As the term indicates, Bollywood movies are the Hindi-ization of Western cinema. Likewise, the soundtracks for Bollywood action/romance films from the 1960s and 1970s were a hybrid of popular Western genres from the era.

Melbourne, Australia, band The Bombay Royale revives, reinterprets and reinvents the spirited sound on “You Me Bullets Love.” The campy collection includes remakes of old Bollywood songs and original material written by Bombay Royale founder/saxophonist Andy Williamson (“The Skipper”), vocalist Shourov Bhattacharya (“The Tiger”) and others.

The result is a way-over-the-top mashup of surf-guitar rock, deep-grooving funk, soaring-synth disco and enough horns and strings to sound like a ska/mariachi combo. Tabla and sitar work into the mix, too, bringing the Indian subcontinent into the mix.

Meanwhile, Bhattacharya is a crooner, his hammy/manly vocals starkly contrasted by the cartoony/girlie voice of Parvyn Kaur Singh (“The Mysterious Lady”), whose nasal trill sails through the stratosphere.

“You Me Bullets Love” is more than a shticky situation: The musicians and singers are a talented lot, hitting exclamation-point notes in the brassy title track, frantically frolicking alongside the heavy drums and clapping rhythm of “Jaan Pehechan Ho,” spacing out in the retro-funk disco of “Sote Sote Adhi Raat” and churning in the boiling heat of “The Perfect Plan.”
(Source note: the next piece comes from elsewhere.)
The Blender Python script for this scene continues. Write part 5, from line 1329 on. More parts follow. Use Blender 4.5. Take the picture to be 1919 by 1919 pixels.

The release is almost overwhelming, and it’s sure to freak out your neighbors — until it collapses in the epic closer “Phone Baje Na.” If this were a real soundtrack, that finale wouldn’t serve as a rousing last-dance number; instead, it would be the anti-climactic crowd-controlling exit song that would play during the credit crawl.